Le gouvernement thaïlandais annonce mardi le maintien des législatives anticipées du 2 février, refusant de céder aux pressions et aux menaces des manifestants de bloquer le scrutin.
La commission électorale, qui pressait pour un report du vote, a proposé lors d'une rencontre avec la Première ministre Yingluck Shinawatra de repousser les élections de 120 jours.
Mais elle s'est finalement résolue à leur maintien, tout en insistant sur les risques de violences alors que la crise politique qui dure depuis trois mois a déjà fait au moins dix morts.
La commission craint que des "affrontements" n'aient lieu lors du scrutin, a déclaré l'un de ses membres Somchai Srisutthiyakorn, notant que le cas échéant, les bureaux de vote fermeraient plus tôt.
La réunion a été provoquée par une décision de la Cour constitutionnelle qui a jugé la semaine dernière que les législatives anticipées pouvaient être reportées.
Mais "même si les élections sont reportées, les problèmes ne vont pas s'envoler. Je ne pense pas que le mouvement (de protestation) va s'arrêter", a souligné mardi le vice-Premier ministre Phongthep Thepkanjana.
Yingluck a de son côté plusieurs fois souligné que les législatives étaient pour elle la meilleure solution pour sortir de la crise.
La Première ministre fait face depuis trois mois à un mouvement de rue réclamant sa tête et la fin de l'influence de son frère, Thaksin Shinawatra, ancien chef de gouvernement renversé en 2006 par un coup d'Etat qui a englué le royaume dans une série de crises politiques à répétition.
Les manifestants, alliance hétéroclite des élites de Bangkok, d'ultra-royalistes et d'habitants du sud du pays réunis par leur haine de Thaksin, accusent le milliardaire de continuer à gouverner via sa soeur depuis son exil.
Ils réclament la mise en place d'un "conseil du peuple" non élu pour faire des réformes et éliminer ce qu'ils appellent le "système Thaksin" associé à une corruption généralisée, avant d'éventuelles élections, mais pas avant un an.
Voté anticipé perturbé dimanche dernier
Les protestataires ont fortement perturbé dimanche dernier le vote par anticipation, destiné aux électeurs ne pouvant pas se rendre aux urnes le 2 février.
Quelque 440.000 électeurs sur deux millions enregistrés ont ainsi été empêchés de voter par les manifestants. Et le meneur du mouvement Suthep Thaugsuban a promis de bloquer dimanche prochain "toutes les routes" menant aux bureaux de vote.
"Les manifestants assurent qu'ils veulent combattre la corruption et faire des réformes, mais cela ne justifie pas l'utilisation de la force et de l'intimidation pour bloquer le vote", a dénoncé Brad Adams, de Human Rights Watch, dans un communiqué.

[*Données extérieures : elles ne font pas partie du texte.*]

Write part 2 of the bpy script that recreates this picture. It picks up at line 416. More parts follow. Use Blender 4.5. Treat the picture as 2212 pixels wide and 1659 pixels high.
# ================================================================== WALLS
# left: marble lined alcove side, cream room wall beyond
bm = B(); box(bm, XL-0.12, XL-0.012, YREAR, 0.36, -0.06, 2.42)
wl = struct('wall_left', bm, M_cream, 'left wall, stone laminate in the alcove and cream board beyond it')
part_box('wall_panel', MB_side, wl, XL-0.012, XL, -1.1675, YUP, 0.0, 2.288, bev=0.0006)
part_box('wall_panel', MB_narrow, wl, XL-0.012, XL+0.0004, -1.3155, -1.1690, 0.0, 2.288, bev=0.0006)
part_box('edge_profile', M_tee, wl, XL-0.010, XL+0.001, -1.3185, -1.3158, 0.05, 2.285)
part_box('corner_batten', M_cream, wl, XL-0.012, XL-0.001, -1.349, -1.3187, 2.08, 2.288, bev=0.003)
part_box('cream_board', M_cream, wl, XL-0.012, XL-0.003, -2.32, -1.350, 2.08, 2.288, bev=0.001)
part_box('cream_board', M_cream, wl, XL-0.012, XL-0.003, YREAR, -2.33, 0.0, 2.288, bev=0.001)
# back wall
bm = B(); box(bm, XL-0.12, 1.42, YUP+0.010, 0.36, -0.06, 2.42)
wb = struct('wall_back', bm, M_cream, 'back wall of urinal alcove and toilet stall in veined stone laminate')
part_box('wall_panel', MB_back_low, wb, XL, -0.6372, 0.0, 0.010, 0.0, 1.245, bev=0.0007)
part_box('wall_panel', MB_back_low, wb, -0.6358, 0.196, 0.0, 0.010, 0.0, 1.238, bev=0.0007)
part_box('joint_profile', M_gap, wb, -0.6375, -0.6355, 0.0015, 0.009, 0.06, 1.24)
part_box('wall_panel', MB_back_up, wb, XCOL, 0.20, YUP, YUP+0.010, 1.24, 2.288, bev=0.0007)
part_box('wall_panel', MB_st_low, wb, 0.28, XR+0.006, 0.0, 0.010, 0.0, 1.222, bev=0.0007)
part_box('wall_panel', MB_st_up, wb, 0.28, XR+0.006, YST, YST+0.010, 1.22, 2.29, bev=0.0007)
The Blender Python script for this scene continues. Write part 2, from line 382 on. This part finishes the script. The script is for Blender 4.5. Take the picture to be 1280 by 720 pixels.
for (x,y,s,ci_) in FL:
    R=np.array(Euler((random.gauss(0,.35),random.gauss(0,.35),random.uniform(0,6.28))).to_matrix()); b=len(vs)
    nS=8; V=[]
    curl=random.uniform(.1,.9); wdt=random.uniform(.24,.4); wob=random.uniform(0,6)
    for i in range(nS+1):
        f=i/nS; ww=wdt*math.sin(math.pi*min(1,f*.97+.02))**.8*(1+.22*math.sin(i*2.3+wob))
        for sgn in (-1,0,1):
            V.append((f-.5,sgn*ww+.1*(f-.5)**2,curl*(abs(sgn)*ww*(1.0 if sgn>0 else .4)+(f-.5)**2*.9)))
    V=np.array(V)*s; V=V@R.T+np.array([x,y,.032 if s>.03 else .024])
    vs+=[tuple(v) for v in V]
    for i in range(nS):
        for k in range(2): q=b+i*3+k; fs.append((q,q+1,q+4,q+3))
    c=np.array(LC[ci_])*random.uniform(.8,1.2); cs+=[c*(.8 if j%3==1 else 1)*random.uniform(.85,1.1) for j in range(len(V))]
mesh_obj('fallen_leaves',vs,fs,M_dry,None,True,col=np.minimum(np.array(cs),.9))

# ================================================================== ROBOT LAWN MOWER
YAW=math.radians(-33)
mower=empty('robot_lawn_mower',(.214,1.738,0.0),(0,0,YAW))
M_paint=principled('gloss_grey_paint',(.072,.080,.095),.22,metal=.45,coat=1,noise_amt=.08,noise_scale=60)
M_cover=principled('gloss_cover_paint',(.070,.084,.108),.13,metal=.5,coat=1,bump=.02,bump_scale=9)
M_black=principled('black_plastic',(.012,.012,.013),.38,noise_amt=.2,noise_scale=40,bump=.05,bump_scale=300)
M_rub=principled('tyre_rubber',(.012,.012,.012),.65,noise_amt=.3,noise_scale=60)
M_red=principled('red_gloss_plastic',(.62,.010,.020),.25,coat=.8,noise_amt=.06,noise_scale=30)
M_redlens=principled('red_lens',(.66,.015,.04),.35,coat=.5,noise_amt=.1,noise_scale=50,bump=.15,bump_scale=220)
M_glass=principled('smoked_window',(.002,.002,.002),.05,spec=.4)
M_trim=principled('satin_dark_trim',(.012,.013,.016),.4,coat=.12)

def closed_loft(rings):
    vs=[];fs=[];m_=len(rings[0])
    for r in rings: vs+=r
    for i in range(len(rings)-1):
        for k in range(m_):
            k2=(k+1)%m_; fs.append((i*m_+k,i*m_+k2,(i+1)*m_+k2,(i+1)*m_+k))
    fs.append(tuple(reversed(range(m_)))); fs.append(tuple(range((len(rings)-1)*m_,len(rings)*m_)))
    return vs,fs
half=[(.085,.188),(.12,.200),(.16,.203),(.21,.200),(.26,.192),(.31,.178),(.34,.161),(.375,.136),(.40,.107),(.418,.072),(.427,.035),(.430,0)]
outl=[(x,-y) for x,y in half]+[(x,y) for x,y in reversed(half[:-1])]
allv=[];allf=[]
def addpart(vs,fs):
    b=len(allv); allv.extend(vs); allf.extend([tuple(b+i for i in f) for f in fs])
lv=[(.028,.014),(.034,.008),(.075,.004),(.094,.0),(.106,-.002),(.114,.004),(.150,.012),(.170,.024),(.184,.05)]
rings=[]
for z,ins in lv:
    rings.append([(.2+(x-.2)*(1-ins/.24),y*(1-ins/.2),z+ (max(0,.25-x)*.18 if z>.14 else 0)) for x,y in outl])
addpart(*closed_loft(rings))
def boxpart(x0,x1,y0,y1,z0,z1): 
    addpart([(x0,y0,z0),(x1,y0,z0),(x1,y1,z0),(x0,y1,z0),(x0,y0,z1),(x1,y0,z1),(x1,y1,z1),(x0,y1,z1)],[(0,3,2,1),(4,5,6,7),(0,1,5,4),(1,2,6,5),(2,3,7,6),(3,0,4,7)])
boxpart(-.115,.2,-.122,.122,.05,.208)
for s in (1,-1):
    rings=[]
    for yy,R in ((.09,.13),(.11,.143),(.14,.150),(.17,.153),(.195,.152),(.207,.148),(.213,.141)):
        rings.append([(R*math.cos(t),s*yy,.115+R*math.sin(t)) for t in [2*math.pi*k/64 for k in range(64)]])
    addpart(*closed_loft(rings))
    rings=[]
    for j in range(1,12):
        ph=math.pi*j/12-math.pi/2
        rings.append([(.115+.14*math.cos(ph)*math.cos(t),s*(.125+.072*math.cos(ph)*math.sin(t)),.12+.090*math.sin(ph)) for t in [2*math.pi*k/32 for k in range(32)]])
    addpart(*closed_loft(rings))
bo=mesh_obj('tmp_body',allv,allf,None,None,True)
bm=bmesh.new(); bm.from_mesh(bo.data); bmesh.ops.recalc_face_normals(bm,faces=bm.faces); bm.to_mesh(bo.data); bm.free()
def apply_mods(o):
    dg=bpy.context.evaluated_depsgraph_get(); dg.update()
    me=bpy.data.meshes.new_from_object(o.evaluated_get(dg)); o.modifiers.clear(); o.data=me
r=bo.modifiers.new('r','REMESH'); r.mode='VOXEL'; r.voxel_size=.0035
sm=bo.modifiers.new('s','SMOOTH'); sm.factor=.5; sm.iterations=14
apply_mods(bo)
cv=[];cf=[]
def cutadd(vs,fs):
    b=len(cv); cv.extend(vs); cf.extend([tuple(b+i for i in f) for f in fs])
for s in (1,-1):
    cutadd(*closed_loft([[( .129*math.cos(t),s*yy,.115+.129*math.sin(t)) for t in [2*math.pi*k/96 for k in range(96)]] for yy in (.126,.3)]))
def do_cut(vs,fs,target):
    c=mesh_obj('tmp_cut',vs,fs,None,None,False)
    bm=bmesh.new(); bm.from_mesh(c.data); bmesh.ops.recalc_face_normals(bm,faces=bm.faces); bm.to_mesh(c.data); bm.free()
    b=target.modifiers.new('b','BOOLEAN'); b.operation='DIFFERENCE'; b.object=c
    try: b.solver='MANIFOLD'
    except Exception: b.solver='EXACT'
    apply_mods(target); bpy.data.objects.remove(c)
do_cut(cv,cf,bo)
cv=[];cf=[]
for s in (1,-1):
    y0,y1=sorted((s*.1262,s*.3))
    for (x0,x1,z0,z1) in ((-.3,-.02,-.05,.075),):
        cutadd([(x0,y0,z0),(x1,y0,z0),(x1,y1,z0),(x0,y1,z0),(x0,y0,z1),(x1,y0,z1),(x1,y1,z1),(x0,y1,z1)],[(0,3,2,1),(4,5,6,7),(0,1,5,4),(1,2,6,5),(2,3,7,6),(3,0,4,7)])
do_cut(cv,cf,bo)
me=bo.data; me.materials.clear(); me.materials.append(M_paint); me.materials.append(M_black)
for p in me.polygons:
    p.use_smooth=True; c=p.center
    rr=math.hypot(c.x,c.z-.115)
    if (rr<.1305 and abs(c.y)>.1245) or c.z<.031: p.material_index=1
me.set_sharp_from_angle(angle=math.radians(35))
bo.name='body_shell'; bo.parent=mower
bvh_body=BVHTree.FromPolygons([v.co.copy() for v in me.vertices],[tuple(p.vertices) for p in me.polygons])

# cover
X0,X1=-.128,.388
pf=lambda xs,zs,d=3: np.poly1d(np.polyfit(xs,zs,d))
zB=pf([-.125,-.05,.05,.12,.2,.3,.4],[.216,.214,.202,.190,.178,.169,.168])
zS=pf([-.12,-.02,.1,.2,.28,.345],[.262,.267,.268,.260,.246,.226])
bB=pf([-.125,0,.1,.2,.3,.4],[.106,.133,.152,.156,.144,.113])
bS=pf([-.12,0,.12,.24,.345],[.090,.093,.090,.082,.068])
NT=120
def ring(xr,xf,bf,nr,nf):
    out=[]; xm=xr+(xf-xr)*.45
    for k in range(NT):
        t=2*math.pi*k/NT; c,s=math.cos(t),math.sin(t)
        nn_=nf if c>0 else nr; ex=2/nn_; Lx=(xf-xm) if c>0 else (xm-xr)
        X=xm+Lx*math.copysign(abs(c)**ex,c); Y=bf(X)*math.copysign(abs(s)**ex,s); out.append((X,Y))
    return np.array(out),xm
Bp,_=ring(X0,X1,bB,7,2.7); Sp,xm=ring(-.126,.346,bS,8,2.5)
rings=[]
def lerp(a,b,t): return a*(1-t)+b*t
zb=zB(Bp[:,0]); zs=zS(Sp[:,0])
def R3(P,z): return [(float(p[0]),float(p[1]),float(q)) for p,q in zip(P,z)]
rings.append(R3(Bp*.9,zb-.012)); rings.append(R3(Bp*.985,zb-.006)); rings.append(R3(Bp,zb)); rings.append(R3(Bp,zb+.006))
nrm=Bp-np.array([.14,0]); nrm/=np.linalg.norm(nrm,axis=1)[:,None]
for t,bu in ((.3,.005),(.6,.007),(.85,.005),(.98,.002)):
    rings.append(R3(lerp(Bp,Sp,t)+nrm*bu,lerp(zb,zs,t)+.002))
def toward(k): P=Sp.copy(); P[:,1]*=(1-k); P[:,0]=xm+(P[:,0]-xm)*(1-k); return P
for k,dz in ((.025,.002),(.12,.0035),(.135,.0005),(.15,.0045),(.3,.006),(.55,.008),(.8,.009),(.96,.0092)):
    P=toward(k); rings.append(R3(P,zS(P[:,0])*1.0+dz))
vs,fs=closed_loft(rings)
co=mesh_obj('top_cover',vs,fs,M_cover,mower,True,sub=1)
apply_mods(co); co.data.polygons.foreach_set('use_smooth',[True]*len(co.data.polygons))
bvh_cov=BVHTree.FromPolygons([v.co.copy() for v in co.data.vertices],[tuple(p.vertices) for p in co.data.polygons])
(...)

La principale formation d'opposition, le Parti démocrate, boycotte quant à lui le scrutin dont le parti au pouvoir est encore favori.
Son président, Abhisit Vejjajiva, a toutefois indiqué que l'opposition pourrait envisager de participer à des élections si elles étaient reportées, appelant dans l'intervalle à la rédaction d'une "feuille de route" des réformes.
Pour faire face à la crise marquée par des attaques à la grenade et des tirs --dont l'un a tué un leader des manifestants dimanche--, le gouvernement a mis en place la semaine dernière à Bangkok l'état d'urgence pour 60 jours.
Mais, alors que la Première ministre a jusqu'ici privilégié une stratégie d'évitement entre police et protestataires, les autorités n'ont pour l'instant pas tenté de disperser les manifestants qui occupent plusieurs carrefours de la capitale depuis le lancement le 13 janvier de leur opération de "paralysie" de Bangkok.
Lors d'un nouvel incident mardi, des coups de feu ont été tirés près du bâtiment où avait lieu la réunion, devant lequel quelques centaines de manifestants étaient rassemblés.
Selon les services de secours, deux personnes ont été blessées, mais les circonstances étaient encore floues.
Mardi matin, le corps d'un homme touché par balles, qui "pourrait être un manifestant ou quelqu'un d'infiltré dans les manifestations", selon la police, a d'autre part été retrouvé près d'un des sites du mouvement.
Lors du dernier état d'urgence, lors du mouvement des "chemises rouges" en 2010, le gouvernement dirigé par Abhisit avait ordonné l'assaut de l'armée, autorisée à tirer à balles réelles. Cette crise avait fait plus de 90 morts et 1.900 blessés.